Depuis, 23 des 32 membres de l’Otan ont rempli cet objectif, en partie grâce à la menace russe. Mais Donald Trump reste insatisfait. Lors d’un meeting en Caroline du Sud en début d’année, il a déclaré qu’il laisserait la Russie "faire ce qu’elle veut" aux pays de l’Otan n’ayant pas atteint ce seuil. Bien qu’il soit impossible pour un président américain de retirer unilatéralement le pays de l’Otan – une loi votée l'an dernier exige désormais l’approbation du Sénat pour une telle décision –, la menace de Donald Trump est réelle, puisqu'il remet en cause la règle d’or de l’Alliance en matière de défense mutuelle. "Pas besoin de quitter officiellement l’Alliance [pour la rendre inefficace, NDLR]", explique Oscar Winberg. "Il suffirait que Trump déclare ouvertement qu’il ne respectera plus cet engagement. En pratique, cela reviendrait à un retrait, et en tant que président, il aurait l’autorité pour le faire." Selon Politico, la crainte de ce scénario a poussé les diplomates européens à tenter de convaincre Donald Trump et ses conseillers de tempérer sa position.
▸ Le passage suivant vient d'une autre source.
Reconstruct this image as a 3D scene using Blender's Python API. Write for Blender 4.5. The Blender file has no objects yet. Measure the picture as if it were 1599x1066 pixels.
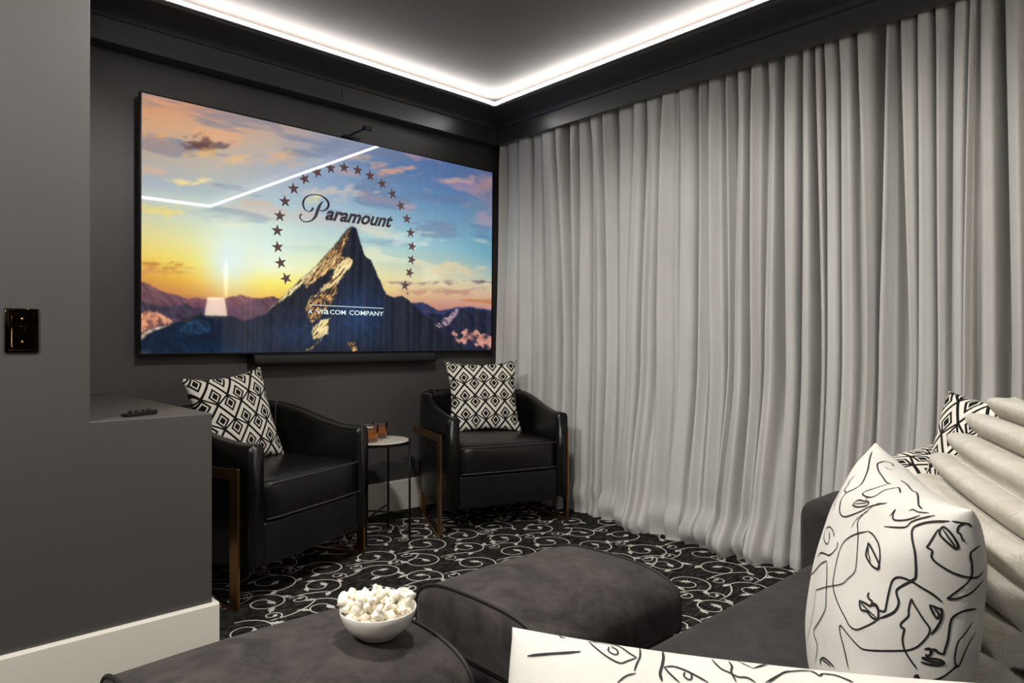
import bpy, bmesh, math, random
import numpy as np
from mathutils import Vector, Matrix
from mathutils.bvhtree import BVHTree

random.seed(7)
SC = bpy.context.scene
COL = SC.collection

# ------------------------------------------------------------------ camera
FPX, U0, V0 = 1058.0, 799.5, 535.0
EYE = 0.98
fw = Vector((.6832, .7302, 0)).normalized()
rt = Vector((fw.y, -fw.x, 0))
cam_d = bpy.data.cameras.new('camera')
cam_d.sensor_width = 36.0
cam_d.lens = 36.0 * FPX / 1599.0
cam_d.shift_y = 2.0 / 1599.0
cam_d.clip_start = 0.02
cam = bpy.data.objects.new('camera', cam_d)
COL.objects.link(cam)
cam.matrix_world = Matrix(((rt.x, 0, -fw.x, 0), (rt.y, 0, -fw.y, 0), (0, 1, 0, EYE), (0, 0, 0, 1)))
SC.camera = cam
CAM = Vector((0, 0, EYE))

def ray(u, v):
    return fw + rt * ((u - U0) / FPX) + Vector((0, 0, (V0 - v) / FPX))

# ------------------------------------------------------------------ world, exposure, lights
w = bpy.data.worlds.new('world')
SC.world = w
w.use_nodes = True
w.node_tree.nodes['Background'].inputs[0].default_value = (.9, .95, 1, 1)
w.node_tree.nodes['Background'].inputs[1].default_value = 0.0
vs = SC.view_settings
vs.view_transform = 'Standard'
vs.look = 'None'
vs.exposure = 0.0
vs.gamma = 1.0
vs.use_curve_mapping = False

LED_STRENGTH = 38.0
SHADE_STRENGTH = 18.0
FILL_POWER = 21.0
CEIL = 2.468
# fill lights added out of view in the tray ceiling (x, y, power factor)
FILL_LIGHTS = [(1.05, 1.3, 1.45), (-.9, .9, 2.8), (.1, -.7, .35)]

def fill_lamp(x, y, f):
    ld = bpy.data.lights.new('fill_lamp', 'SPOT')
    ld.energy = FILL_POWER * f * 4
    ld.spot_size = math.radians(172)
    ld.spot_blend = .3
    ld.shadow_soft_size = .09
    ld.color = (1, .962, .91)
    o = bpy.data.objects.new('fill_lamp', ld)
    COL.objects.link(o)
    o.location = (x, y, CEIL - .03)
    return o

# ------------------------------------------------------------------ helpers
def s2l(c):
    c = np.asarray(c, float) / 255.0
    return np.where(c <= .04045, c / 12.92, ((c + .055) / 1.055) ** 2.4)

def rgb(r, g, b):
    return tuple(float(x) for x in s2l((r, g, b))) + (1.0,)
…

Riposte commerciale "rapide et dure"

Donald Trump menace également d’imposer des tarifs douaniers sur les importations afin de faire revivre l’économie américaine. Cela pourrait atteindre 60 % sur les exportations de la Chine et 10 % sur celles en provenance d’Europe. Des économistes ont averti qu'une telle situation pourrait déclencher une vraie guerre commerciale. Selon Oscar Winberg, même si l’Europe tente de diversifier ses partenariats commerciaux, elle reste vulnérable "face à une personne imprévisible à la Maison Blanche". L'Europe ne dispose pas tant d'une stratégie préventive que d'un plan d'action en cas de nécessité. Ce plan consiste à riposter pour forcer Donald Trump à revenir à la table des négociations. "Nous répliquerons rapidement et durement", a confié un haut diplomate européen à Politico.

Malgré les mesures de protection mises en place par l'Europe, Oscar Winberg estime qu'une victoire de Donald Trump serait, dans l'ensemble, "très néfaste" pour les partisans libéraux et démocrates du Vieux Continent.